- What is needed
All lines featuring the string "scene" are to be listed.

- Source material
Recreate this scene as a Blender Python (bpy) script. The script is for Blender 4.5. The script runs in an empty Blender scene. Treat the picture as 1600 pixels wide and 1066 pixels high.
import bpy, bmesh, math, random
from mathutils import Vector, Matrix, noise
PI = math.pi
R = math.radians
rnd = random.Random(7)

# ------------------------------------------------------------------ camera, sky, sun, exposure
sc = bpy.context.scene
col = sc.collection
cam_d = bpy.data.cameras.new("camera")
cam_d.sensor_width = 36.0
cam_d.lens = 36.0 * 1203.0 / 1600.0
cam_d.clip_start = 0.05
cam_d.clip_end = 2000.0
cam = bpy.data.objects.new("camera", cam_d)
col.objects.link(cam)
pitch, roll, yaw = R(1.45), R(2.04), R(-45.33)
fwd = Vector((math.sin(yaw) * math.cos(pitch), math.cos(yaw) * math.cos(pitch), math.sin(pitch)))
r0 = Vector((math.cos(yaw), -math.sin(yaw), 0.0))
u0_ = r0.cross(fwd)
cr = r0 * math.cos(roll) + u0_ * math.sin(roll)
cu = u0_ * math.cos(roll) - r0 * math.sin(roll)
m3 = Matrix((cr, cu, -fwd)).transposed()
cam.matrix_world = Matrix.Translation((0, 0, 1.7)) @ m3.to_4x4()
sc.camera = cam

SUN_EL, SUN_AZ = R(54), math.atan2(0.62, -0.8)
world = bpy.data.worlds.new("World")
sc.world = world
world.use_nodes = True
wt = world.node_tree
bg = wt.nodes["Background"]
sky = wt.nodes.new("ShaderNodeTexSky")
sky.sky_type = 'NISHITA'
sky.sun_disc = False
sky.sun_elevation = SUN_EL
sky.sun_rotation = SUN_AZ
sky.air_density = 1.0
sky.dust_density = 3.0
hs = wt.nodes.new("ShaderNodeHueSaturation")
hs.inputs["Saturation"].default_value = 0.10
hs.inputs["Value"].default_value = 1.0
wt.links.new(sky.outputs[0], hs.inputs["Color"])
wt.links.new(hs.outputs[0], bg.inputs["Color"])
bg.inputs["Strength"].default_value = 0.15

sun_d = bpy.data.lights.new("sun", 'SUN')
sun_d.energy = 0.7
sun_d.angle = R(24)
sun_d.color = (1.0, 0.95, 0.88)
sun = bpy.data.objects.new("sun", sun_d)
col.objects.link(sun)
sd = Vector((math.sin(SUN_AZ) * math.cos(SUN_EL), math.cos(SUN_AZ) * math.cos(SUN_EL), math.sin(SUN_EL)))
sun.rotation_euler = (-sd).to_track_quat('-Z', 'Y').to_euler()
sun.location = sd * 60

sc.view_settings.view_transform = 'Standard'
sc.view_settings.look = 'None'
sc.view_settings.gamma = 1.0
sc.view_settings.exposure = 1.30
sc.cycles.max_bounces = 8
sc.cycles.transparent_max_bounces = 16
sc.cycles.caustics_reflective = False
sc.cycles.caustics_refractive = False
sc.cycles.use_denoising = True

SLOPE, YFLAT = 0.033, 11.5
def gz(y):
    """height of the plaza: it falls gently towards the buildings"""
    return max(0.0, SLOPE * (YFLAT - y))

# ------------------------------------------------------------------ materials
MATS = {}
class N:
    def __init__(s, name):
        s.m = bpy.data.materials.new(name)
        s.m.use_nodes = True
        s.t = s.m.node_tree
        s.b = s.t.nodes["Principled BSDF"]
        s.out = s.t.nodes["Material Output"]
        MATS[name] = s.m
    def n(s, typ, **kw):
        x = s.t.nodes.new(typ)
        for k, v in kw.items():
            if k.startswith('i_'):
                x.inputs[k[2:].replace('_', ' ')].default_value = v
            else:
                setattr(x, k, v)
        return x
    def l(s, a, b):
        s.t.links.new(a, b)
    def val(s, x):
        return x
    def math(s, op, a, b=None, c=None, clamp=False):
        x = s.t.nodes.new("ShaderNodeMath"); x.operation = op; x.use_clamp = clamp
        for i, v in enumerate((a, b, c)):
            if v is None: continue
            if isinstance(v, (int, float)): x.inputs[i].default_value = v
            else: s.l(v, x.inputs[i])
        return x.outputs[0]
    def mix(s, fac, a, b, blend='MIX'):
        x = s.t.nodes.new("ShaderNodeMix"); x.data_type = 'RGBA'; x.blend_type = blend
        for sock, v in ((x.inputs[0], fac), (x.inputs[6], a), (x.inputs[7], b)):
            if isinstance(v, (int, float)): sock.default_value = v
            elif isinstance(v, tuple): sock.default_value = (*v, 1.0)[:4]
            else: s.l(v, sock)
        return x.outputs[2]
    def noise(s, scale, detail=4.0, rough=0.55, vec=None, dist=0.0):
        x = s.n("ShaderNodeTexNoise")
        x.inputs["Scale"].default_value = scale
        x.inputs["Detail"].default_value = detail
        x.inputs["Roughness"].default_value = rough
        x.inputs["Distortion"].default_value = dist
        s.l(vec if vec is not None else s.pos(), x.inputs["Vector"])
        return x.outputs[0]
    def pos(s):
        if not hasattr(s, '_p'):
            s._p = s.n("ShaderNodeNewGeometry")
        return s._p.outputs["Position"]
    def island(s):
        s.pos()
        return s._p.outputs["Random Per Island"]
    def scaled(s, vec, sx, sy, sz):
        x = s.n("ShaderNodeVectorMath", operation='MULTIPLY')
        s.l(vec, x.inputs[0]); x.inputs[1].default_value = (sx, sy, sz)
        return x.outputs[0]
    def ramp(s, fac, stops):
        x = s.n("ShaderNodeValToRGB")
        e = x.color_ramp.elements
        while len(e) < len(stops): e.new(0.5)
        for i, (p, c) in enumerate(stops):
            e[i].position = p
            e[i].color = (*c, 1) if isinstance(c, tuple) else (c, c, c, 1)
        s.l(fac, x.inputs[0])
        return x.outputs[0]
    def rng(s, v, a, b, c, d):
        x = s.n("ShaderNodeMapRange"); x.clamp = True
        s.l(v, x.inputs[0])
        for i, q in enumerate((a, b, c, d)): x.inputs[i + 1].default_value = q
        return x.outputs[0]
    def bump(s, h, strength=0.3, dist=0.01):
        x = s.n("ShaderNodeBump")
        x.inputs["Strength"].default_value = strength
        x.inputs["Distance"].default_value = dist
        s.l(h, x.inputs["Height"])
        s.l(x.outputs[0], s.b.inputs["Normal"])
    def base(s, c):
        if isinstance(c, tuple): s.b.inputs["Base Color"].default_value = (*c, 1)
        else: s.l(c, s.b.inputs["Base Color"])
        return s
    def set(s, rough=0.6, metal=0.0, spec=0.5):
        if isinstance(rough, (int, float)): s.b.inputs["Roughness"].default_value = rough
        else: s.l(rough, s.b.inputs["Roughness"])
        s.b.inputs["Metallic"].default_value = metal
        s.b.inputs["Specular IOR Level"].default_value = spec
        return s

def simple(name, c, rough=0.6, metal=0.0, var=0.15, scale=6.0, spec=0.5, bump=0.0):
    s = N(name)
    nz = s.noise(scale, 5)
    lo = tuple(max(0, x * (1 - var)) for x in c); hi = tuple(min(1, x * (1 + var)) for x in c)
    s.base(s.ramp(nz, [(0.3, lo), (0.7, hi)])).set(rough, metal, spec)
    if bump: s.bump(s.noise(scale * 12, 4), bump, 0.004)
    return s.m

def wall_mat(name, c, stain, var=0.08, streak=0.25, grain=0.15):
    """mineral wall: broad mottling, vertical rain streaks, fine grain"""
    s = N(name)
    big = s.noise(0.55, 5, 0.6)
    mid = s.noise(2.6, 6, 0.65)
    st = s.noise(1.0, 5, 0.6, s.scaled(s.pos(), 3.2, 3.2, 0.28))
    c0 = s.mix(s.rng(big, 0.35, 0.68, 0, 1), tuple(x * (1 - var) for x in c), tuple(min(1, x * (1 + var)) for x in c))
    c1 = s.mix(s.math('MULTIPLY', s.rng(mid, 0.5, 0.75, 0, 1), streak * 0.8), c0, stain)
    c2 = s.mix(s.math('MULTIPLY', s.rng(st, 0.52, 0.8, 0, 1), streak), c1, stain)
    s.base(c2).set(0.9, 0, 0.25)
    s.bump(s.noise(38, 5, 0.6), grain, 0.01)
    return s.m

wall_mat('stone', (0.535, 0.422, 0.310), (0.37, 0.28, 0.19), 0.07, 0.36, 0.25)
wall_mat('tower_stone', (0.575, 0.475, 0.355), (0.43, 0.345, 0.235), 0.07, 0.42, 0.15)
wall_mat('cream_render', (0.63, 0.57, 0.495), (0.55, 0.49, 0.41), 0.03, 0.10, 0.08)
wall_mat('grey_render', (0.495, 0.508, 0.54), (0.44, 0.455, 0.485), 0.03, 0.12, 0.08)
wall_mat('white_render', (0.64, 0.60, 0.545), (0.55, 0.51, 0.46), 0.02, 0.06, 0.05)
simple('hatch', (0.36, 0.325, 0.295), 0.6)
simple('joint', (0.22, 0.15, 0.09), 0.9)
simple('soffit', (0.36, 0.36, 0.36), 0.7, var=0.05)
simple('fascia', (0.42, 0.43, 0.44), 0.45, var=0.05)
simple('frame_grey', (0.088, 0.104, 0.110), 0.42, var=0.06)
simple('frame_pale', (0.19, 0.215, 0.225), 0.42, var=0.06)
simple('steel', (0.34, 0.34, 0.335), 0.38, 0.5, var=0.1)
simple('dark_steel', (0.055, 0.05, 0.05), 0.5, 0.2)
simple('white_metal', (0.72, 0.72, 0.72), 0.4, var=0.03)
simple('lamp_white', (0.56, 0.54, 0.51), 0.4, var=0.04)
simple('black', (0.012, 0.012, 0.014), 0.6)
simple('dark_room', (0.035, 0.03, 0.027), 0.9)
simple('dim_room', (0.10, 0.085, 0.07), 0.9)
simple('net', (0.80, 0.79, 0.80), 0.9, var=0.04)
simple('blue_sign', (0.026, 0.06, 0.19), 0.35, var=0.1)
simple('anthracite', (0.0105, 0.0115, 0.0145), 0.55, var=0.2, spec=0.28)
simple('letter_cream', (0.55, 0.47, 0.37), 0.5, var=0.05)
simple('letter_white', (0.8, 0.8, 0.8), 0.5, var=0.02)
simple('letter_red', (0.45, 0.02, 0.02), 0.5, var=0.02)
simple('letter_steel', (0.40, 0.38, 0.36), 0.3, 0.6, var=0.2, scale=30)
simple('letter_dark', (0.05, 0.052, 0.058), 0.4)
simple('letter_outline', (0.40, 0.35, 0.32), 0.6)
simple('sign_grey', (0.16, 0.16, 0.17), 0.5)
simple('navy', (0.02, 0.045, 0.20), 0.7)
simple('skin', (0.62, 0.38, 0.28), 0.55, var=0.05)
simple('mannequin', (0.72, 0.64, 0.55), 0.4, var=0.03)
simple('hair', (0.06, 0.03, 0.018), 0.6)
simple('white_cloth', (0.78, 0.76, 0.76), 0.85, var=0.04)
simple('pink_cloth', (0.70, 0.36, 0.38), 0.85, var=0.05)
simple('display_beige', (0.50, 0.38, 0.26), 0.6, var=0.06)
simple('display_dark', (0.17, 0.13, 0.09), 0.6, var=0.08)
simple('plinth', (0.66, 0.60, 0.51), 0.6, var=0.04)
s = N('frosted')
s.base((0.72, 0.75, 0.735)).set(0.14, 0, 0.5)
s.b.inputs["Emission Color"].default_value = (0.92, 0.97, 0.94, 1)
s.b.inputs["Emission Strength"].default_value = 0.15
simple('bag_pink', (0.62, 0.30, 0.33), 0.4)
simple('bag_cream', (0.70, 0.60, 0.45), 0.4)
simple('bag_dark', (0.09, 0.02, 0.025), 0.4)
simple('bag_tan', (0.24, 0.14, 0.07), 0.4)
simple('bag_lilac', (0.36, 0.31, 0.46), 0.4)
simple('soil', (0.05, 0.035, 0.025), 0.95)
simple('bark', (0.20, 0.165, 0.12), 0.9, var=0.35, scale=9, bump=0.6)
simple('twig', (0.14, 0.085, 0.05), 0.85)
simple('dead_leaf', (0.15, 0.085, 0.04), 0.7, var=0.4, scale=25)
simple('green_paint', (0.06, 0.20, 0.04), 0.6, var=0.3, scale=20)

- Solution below
Recreate this scene as a Blender Python (bpy) script. The script is for Blender 4.5. The script runs in an empty Blender scene. Treat the picture as 1600 pixels wide and 1066 pixels high.
sc = bpy.context.scene